▶ [Data extract]
###
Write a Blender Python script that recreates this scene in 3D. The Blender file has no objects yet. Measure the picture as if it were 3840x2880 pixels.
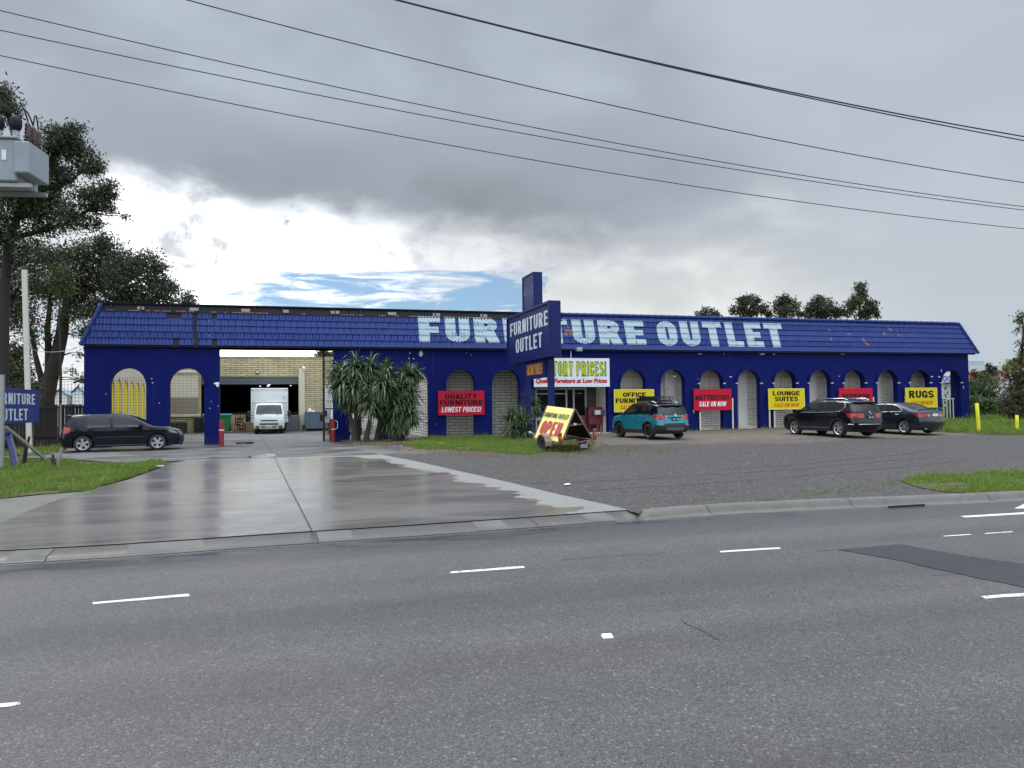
import bpy, bmesh, math, random
import numpy as np
from mathutils import Vector, Matrix
from mathutils import noise as mnoise
from mathutils.geometry import delaunay_2d_cdt
random.seed(7); RNG = np.random.default_rng(7)
scene = bpy.context.scene
COL = scene.collection
R = math.radians
# ------------------------------------------------------------------ camera
# world axes: X along the shop front, Y into the building (front wall face at Y=0), Z up, road at Z=0
PW, PH, FPX = 3840.0, 2880.0, 2885.0
YAW, PITCH, ROLL = R(16.15), R(1.668), R(0.665)
CAMZ = 2.05
_Rh = Vector((math.cos(YAW), -math.sin(YAW), 0)); _Fh = Vector((math.sin(YAW), math.cos(YAW), 0)); _Z = Vector((0, 0, 1))
_F = _Fh*math.cos(PITCH) + _Z*math.sin(PITCH)
_U0 = -_Fh*math.sin(PITCH) + _Z*math.cos(PITCH)
_Rr = _Rh*math.cos(ROLL) - _U0*math.sin(ROLL)
_Uu = _Rh*math.sin(ROLL) + _U0*math.cos(ROLL)
def ray(px, py): return _Rr*(px-PW/2) - _Uu*(py-PH/2) + _F*FPX
_d0 = ray(1551.86, 1528.3)*(38.54/FPX)
CAM = Vector((-_d0.x, -_d0.y, CAMZ))
camd = bpy.data.cameras.new("camera"); camo = bpy.data.objects.new("camera", camd); COL.objects.link(camo)
camd.sensor_width = 36.0; camd.lens = FPX/PW*36.0; camd.clip_start = 0.1; camd.clip_end = 4000.0
camo.matrix_world = Matrix(((_Rr.x, _Uu.x, -_F.x, CAM.x), (_Rr.y, _Uu.y, -_F.y, CAM.y), (_Rr.z, _Uu.z, -_F.z, CAM.z), (0, 0, 0, 1)))
scene.camera = camo
# ------------------------------------------------------------------ world: broken overcast
scene.view_settings.view_transform = 'Standard'; scene.view_settings.look = 'None'
scene.view_settings.exposure = 0.0; scene.view_settings.gamma = 1.0
SUN_EL, SUN_AZ = R(48), R(-28)      # azimuth from +Y (into the building) towards +X
world = bpy.data.worlds.new("World"); scene.world = world; world.use_nodes = True
NT = world.node_tree; NT.nodes.clear()
class NG:
    def __init__(s, nt): s.nt = nt
    def n(s, t, **kw):
        nd = s.nt.nodes.new(t)
        for k, v in kw.items(): setattr(nd, k, v)
        return nd
    def inp(s, nd, i, v):
        if isinstance(v, bpy.types.NodeSocket): s.nt.links.new(v, nd.inputs[i])
        elif v is not None: nd.inputs[i].default_value = v
    def m(s, op, a, b=None, c=None, clamp=False):
        nd = s.n('ShaderNodeMath', operation=op, use_clamp=clamp); s.inp(nd, 0, a)
        if b is not None: s.inp(nd, 1, b)
        if c is not None: s.inp(nd, 2, c)
        return nd.outputs[0]
    def ss(s, x, a, b):      # smoothstep a..b -> 0..1
        nd = s.n('ShaderNodeMapRange', interpolation_type='SMOOTHSTEP'); s.inp(nd, 0, x)
        s.inp(nd, 1, a); s.inp(nd, 2, b); return nd.outputs[0]
    def mix(s, f, a, b, blend='MIX'):
        nd = s.n('ShaderNodeMix', data_type='RGBA', blend_type=blend); s.inp(nd, 0, f)
        for i, v in ((6, a), (7, b)):
            if isinstance(v, tuple) and len(v) == 3: v = (*v, 1)
            s.inp(nd, i, v)
        return nd.outputs[2]
    def noise(s, vec, scale, detail=4, rough=0.55, dist=0.0):
        nd = s.n('ShaderNodeTexNoise'); s.inp(nd, 'Vector', vec); nd.inputs['Scale'].default_value = scale
        nd.inputs['Detail'].default_value = detail; nd.inputs['Roughness'].default_value = rough; nd.inputs['Distortion'].default_value = dist
        return nd.outputs[0]
    def comb(s, x, y, z=0.0):
        nd = s.n('ShaderNodeCombineXYZ'); s.inp(nd, 0, x); s.inp(nd, 1, y); s.inp(nd, 2, z); return nd.outputs[0]
    def scale(s, vec, v):
        nd = s.n('ShaderNodeVectorMath', operation='MULTIPLY'); s.inp(nd, 0, vec); s.inp(nd, 1, v); return nd.outputs[0]
def build_world():
    g = NG(NT)
    geo = g.n('ShaderNodeNewGeometry'); sep = g.n('ShaderNodeSeparateXYZ'); 
    tc = g.n('ShaderNodeTexCoord'); NT.links.new(tc.outputs['Generated'], sep.inputs[0])
    x, y, z = sep.outputs
    az = g.m('SUBTRACT', g.m('ARCTAN2', x, y), YAW)               # 0 = towards the gap in the cloud
    u = az
    e = g.m('ARCSINE', z)
    # big soft structure
    v1 = g.comb(g.m('MULTIPLY', u, 2.6), g.m('MULTIPLY', e, 4.4))
    n1 = g.noise(v1, 1.6, 3, 0.45, 0.2)
    v2 = g.comb(g.m('MULTIPLY', u, 3.4), g.m('MULTIPLY', e, 7.0), 3.7)
    n2 = g.noise(v2, 2.2, 6, 0.5, 0.3)
    v3 = g.comb(g.m('MULTIPLY', u, 3.2), g.m('MULTIPLY', e, 22.0), 7.1)   # flat streaks
    n3 = g.noise(v3, 2.6, 8, 0.62, 0.6)
    v4 = g.comb(g.m('MULTIPLY', u, 7.0), g.m('MULTIPLY', e, 8.0), 1.3)    # round heaps
    n4 = g.noise(v4, 2.0, 7, 0.6, 0.3)
    sky = g.n('ShaderNodeTexSky', sky_type='NISHITA', sun_disc=False, sun_elevation=SUN_EL, sun_rotation=SUN_AZ)
    blue = g.mix(0.22, g.mix(1.0, sky.outputs[0], (0.52, 0.80, 1.05), 'MULTIPLY'), (6.2, 6.6, 7.0))
    white = (8.7, 8.95, 9.2)
    # far lower sky: blue with flat bright streaks
    bias = g.m('ADD', g.m('MULTIPLY', g.ss(e, 0.150, 0.215), 0.29), g.m('MULTIPLY', g.ss(u, -0.20, -0.46), 0.14))
    bias = g.m('ADD', bias, g.m('MULTIPLY', g.ss(e, 0.085, 0.045), 0.40))
    st = g.ss(g.m('ADD', n3, bias), 0.45, 0.66)
    gate = g.m('MULTIPLY', g.m('MULTIPLY', g.ss(u, -0.05, -0.36), g.ss(u, -0.52, -0.42)), g.ss(n4, 0.30, 0.56))
    low = g.mix(st, blue, g.mix(gate, g.mix(g.ss(n4, 0.35, 0.6), (6.9, 7.25, 7.7), (9.3, 9.5, 9.7)), (25.0, 25.6, 26.2)))
    # heaped cloud, mostly on the +u side
    hb = g.m('ADD', g.m('ADD', g.m('MULTIPLY', g.ss(u, -0.02, 0.10), 0.34), g.m('MULTIPLY', g.ss(u, 0.18, 0.34), 0.4)), g.m('MULTIPLY', g.ss(e, 0.165, 0.07), 0.10))
    hp = g.ss(g.m('ADD', n4, hb), 0.66, 0.715)
    heap = g.mix(g.ss(n2, 0.35, 0.68), (6.6, 6.9, 7.0), (8.6, 8.8, 8.8))
    paleR = g.mix(g.ss(g.m('ADD', u, g.m('MULTIPLY', g.m('SUBTRACT', n1, 0.5), 0.3)), 0.26, 0.52), heap, (5.3, 5.95, 6.5))
    low = g.mix(hp, low, paleR)
    # heavy deck overhead with a ragged lower edge
    edge = g.m('ADD', g.m('ADD', 0.212, g.m('MULTIPLY', g.m('SUBTRACT', n2, 0.5), 0.12)),
               g.m('ADD', g.m('MULTIPLY', g.ss(u, -0.18, -0.52), 0.045), g.m('MULTIPLY', g.ss(u, 0.22, 0.5), -0.02)))
    soft = g.m('ADD', 0.045, g.m('MULTIPLY', g.ss(u, 0.1, 0.45), 0.05))
    dk = g.n('ShaderNodeMapRange', interpolation_type='SMOOTHSTEP'); g.inp(dk, 0, e); g.inp(dk, 1, g.m('SUBTRACT', edge, soft)); g.inp(dk, 2, g.m('ADD', edge, soft))
    belly = g.m('MULTIPLY', g.m('MULTIPLY', g.ss(e, 0.40, 0.26), g.ss(u, 0.44, 0.12)), g.ss(u, -0.62, -0.38))
    bl = g.m('MULTIPLY', belly, g.ss(n1, 0.30, 0.62))
    light = g.mix(g.ss(n1, 0.35, 0.68), (3.75, 4.3, 5.0), (4.9, 5.55, 6.45))
    light = g.mix(g.m('MULTIPLY', g.ss(n2, 0.5, 0.72), 0.35), light, (5.0, 5.4, 6.0))
    light = g.mix(g.m('MULTIPLY', g.ss(u, 0.08, 0.50), 0.6), light, (5.3, 5.95, 6.6))
    deck = g.mix(bl, light, (2.75, 3.15, 3.5))
    c = g.mix(dk.outputs[0], low, deck)
    glare = g.m('ADD', 1.0, g.m('MULTIPLY', g.m('MULTIPLY', g.ss(e, 0.094, 0.078), g.m('MULTIPLY', g.ss(u, -0.10, -0.18), g.ss(u, -0.46, -0.40))), 3.0))     # thin bright cloud low under the deck
    c = g.mix(1.0, c, g.comb(glare, glare, glare), 'MULTIPLY')
    # the deck is thin and bright high overhead, and pale behind the viewer
    zen = g.m('ADD', 1.0, g.m('MULTIPLY', g.ss(e, 0.62, 1.05), ZENITH))
    back = g.m('MULTIPLY', g.ss(g.m('ABSOLUTE', g.m('ARCTAN2', g.m('SINE', az), g.m('COSINE', az))), 1.1, 2.0), BACKSKY)
    fac = g.m('ADD', zen, back)
    c = g.mix(1.0, c, g.comb(fac, fac, fac), 'MULTIPLY')
    bg = g.n('ShaderNodeBackground'); NT.links.new(c, bg.inputs[0]); bg.inputs[1].default_value = 0.1
    out = g.n('ShaderNodeOutputWorld'); NT.links.new(bg.outputs[0], out.inputs[0])
ZENITH, BACKSKY = 4.3, 1.3
build_world()
sund = bpy.data.lights.new("sun", 'SUN'); sund.energy = 1.2; sund.angle = R(14); sund.color = (1.0, 0.96, 0.9)
suno = bpy.data.objects.new("sun", sund); COL.objects.link(suno)
_sd = Vector((math.sin(SUN_AZ)*math.cos(SUN_EL), math.cos(SUN_AZ)*math.cos(SUN_EL), math.sin(SUN_EL)))
suno.rotation_euler = _sd.to_track_quat('Z', 'Y').to_euler(); suno.location = (0, 0, 60)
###
▶ [Given request] Copy out every line of the listing that includes the string "objects".

▶ [Full response]
Write a Blender Python script that recreates this scene in 3D. The Blender file has no objects yet. Measure the picture as if it were 3840x2880 pixels.
camd = bpy.data.cameras.new("camera"); camo = bpy.data.objects.new("camera", camd); COL.objects.link(camo)
suno = bpy.data.objects.new("sun", sund); COL.objects.link(suno)